For a really good case study comparison look at this issue, I recommend:
http://www.amazon.com/Conspiracy-Good-History-Schools-Schooling/dp/0820457795/ref=sr_1_1?ie=UTF8&qid=1326840571&sr=8-1
duhneece
(4,118 posts)I arranged for our local NAACP to donate this book to our library; we took the picture & wrote the text (most small town newspapers have let their reporters go, so they welcome it when you provide them the story & picture...and that way, we can 'frame our story.'
The War on Drugs has destroyed enough lives. Enough!!!!
ellisonz
(27,711 posts)Making the truth available is the most important task that faces believers in the equality of rights and dignity of human kinds today. Every act in this cause is as Robert F. Kennedy described in 1966:
Full speech: http://www.americanrhetoric.com/speeches/rfkcapetown.htm
unblock
(52,331 posts)one thing that is a clear abomination in my mind is the removal of voting rights.

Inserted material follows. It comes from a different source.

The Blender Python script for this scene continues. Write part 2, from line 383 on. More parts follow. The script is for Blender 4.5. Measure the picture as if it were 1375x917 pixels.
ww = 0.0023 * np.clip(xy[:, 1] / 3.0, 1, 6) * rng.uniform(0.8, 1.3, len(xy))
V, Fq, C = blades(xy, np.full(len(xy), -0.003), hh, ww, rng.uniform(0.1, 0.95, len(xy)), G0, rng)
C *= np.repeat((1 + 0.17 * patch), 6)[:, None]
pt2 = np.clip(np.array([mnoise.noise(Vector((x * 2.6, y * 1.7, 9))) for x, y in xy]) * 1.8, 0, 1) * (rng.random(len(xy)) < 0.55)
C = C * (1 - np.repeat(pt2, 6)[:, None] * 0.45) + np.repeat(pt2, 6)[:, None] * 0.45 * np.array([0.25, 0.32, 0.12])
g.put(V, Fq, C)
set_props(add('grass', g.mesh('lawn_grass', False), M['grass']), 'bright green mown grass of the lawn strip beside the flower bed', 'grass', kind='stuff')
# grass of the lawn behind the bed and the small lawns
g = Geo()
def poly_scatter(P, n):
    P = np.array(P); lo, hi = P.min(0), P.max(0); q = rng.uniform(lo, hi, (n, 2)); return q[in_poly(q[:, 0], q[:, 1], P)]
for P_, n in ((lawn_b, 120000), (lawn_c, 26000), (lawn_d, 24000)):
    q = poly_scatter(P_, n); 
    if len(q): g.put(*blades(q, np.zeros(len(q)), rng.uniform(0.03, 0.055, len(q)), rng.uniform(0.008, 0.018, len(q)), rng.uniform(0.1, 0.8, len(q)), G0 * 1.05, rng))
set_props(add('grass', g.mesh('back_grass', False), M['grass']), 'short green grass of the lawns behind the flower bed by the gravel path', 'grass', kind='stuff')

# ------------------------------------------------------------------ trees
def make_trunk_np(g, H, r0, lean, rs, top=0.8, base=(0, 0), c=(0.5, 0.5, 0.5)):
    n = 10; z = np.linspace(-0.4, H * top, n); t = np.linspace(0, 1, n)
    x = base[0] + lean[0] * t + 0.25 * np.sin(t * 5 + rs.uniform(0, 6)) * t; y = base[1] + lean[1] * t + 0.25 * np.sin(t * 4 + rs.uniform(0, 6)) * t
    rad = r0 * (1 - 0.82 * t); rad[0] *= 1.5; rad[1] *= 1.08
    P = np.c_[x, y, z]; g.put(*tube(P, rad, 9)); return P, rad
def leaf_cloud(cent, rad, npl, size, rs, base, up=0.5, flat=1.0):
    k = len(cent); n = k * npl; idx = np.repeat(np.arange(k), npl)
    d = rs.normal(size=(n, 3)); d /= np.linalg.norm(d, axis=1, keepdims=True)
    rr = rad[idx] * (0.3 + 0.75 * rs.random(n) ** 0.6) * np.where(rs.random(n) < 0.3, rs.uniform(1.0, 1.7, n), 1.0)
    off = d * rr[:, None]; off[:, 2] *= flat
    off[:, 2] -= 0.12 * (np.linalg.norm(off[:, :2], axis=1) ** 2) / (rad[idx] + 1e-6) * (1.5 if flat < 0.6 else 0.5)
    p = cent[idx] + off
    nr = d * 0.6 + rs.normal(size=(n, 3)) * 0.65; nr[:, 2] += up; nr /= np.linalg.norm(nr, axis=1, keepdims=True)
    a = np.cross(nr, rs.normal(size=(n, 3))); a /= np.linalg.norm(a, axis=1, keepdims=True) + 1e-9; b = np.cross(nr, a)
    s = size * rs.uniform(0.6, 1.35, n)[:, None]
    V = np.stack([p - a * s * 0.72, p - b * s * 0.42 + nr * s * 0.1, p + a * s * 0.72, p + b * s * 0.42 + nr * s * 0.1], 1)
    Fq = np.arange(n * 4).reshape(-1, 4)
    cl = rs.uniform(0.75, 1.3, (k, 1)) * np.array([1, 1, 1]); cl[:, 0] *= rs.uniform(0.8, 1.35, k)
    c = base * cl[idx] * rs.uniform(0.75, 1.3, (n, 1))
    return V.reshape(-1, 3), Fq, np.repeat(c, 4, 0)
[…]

i don't believe any government should be have the power to EVER to strip voting rights from anyone.
this simply provides a mechanism for the government to choose its own constituency.
through selective enforcement of laws; discriminatory process and sentences; and suspension of voting rights for convicts and even felons who have served their time, governments have skewed the voting population against blacks. and republicans are taking steps to amplify this against any and all groups they think might be more inclined to vote for democrats.
this is just plain wrong.
Solly Mack
(90,787 posts)malaise
(269,187 posts)Invent new crimes - effries like three strikes, allow the boys to profit from private prisons and they're back in business.
Do not forget to watch Slavery by Another Name on February 13th on PBS
http://www.slaverybyanothername.com/
ellisonz
(27,711 posts)I'm bookmarking so I don't miss it. The academics are really starting to chip away at the myth, and that's important. The dialectic will change one day.
Aloha.
malaise
(269,187 posts)Liberal_in_LA
(44,397 posts)hfojvt
(37,573 posts)Nonsense, all they gotta do is register on DU ...
But it always cracks me up when that is listed like it is some kind of punishment. "I can't even do jury duty, wah, wah."
Also, I would like to see more detail on that non-violent crime. I see plenty of violent crime on the news. Just yesterday, Martin Luther King's birthday was celebrated in Kansas City with a triple-homicide.
ellisonz
(27,711 posts)...that's just one aspect of it:
13 states may strip felons of the right to vote permanently: http://felonvoting.procon.org/view.resource.php?resourceID=000286
Starry Messenger
(32,342 posts)The 1% have been trying to recreate slavery since the end of the Civil War. We won't have a truly progressive nation until we find a way to truly end the racism and Jim Crow institutions that exist in this country.